Turkey Guide
İstanbul
Aya Sofya
Address: Sultanahmet
Opening time: Daily except Mon 9am–6pm, upper galleries close at 5.30pm
Price: 15YTL
For almost a thousand years Aya Sofya, or Haghia Sophia, was the largest enclosed space in the world, designed to impress the strength and wealth of the Byzantine emperors upon their own subjects and visiting foreign dignitaries alike. Located between the Topkapı Palace and Sultanahmet Camii on the ancient acropolis, the first hill of İstanbul, the church dominated the city skyline for a millennium, until the domes and minarets of the city's mosques began to challenge its eminence in the sixteenth century.

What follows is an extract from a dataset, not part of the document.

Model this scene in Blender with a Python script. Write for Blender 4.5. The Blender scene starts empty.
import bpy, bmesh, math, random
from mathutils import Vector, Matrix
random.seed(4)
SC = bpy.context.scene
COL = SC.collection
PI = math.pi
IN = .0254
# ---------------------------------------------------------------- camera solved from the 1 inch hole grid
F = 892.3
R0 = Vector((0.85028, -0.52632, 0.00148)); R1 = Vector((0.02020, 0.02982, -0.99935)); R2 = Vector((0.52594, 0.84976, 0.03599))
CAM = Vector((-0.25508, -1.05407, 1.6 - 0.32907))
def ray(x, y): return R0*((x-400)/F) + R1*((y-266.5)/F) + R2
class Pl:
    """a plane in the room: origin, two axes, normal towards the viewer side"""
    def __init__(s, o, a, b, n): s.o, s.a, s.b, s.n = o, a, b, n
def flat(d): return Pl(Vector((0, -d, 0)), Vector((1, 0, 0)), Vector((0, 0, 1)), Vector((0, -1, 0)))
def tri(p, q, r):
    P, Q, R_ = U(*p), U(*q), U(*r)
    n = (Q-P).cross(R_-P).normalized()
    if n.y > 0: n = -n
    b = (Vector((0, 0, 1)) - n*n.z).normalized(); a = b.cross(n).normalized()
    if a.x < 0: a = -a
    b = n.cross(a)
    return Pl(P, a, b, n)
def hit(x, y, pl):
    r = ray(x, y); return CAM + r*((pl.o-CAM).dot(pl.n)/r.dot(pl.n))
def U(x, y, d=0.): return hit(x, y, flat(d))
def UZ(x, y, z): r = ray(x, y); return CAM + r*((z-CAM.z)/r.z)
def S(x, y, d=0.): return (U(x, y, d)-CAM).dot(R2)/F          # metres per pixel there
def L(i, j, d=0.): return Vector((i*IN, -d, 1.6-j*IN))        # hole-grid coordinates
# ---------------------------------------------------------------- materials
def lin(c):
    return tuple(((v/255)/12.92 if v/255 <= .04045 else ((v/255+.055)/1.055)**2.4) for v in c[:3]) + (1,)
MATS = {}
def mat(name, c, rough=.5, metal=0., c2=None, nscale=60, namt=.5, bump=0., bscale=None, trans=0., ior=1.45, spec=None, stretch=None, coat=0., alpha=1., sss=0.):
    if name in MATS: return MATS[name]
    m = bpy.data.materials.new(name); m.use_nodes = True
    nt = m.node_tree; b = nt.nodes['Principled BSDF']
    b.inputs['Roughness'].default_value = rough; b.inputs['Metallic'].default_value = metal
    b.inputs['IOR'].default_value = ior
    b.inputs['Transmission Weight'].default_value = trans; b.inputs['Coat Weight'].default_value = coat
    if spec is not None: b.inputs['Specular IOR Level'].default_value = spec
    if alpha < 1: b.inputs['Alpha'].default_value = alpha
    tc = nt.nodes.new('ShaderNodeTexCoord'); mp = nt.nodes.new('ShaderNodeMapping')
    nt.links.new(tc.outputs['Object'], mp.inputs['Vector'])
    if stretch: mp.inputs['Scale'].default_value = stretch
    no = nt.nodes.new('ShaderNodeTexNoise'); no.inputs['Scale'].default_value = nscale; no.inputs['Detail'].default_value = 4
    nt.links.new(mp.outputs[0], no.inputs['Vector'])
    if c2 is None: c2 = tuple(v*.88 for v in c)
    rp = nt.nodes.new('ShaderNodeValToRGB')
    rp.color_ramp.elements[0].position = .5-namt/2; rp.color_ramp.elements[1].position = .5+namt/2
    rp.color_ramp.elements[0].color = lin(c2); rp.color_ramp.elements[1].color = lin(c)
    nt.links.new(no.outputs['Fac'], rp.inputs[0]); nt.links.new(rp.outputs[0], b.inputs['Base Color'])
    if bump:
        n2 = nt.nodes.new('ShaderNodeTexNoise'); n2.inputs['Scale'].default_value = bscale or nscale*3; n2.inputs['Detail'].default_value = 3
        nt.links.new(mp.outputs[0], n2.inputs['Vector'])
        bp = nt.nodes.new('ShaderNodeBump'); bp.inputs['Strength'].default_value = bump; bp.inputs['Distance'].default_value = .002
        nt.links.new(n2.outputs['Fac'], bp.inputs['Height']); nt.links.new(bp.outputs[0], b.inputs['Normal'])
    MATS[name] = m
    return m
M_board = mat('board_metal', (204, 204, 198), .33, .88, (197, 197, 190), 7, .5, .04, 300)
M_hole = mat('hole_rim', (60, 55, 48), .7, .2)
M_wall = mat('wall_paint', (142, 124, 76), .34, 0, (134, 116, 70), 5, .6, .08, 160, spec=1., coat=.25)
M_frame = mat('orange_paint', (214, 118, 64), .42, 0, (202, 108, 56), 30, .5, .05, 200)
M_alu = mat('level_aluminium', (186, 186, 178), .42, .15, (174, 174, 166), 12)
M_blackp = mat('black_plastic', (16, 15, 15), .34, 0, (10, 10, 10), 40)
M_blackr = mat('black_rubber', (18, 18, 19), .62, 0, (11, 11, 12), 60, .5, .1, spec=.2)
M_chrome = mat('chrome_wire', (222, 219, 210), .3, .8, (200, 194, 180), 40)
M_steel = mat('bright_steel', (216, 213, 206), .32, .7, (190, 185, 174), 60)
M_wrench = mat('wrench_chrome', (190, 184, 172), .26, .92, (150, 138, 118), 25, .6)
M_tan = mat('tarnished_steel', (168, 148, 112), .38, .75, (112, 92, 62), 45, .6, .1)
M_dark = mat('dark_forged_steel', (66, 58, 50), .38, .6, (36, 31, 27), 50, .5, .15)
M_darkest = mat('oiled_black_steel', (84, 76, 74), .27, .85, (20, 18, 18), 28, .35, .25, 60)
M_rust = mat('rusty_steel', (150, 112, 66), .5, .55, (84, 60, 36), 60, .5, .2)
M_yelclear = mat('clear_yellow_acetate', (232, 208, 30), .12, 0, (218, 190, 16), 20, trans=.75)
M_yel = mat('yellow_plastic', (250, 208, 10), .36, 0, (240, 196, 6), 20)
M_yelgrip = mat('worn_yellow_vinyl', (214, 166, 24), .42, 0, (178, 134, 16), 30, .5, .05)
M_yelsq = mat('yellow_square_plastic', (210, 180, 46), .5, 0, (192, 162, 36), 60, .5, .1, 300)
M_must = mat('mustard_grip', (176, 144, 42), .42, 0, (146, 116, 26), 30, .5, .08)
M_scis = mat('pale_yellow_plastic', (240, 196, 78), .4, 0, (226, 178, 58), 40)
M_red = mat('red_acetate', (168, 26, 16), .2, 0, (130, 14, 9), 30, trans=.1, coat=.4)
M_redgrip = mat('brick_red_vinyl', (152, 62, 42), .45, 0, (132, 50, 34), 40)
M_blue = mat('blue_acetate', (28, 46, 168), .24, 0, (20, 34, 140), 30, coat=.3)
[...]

Inside, the figurative mosaics, all of which date from after the Iconoclastic era (726–843), are located in the narthex, the nave, the upper gallery and the vestibule. Some of the most impressive are in the south gallery where, beyond a pair of false marble doors on the west face of the pier, there's a comparatively well-lit mosaic of a Deisis, depicting Christ, the Virgin and St John the Baptist. Although this mosaic is partly damaged, the three faces are all well preserved: that of John the Baptist is especially expressive, betraying great pain and suffering, while the Virgin has downcast eyes and an expression of modesty and humility.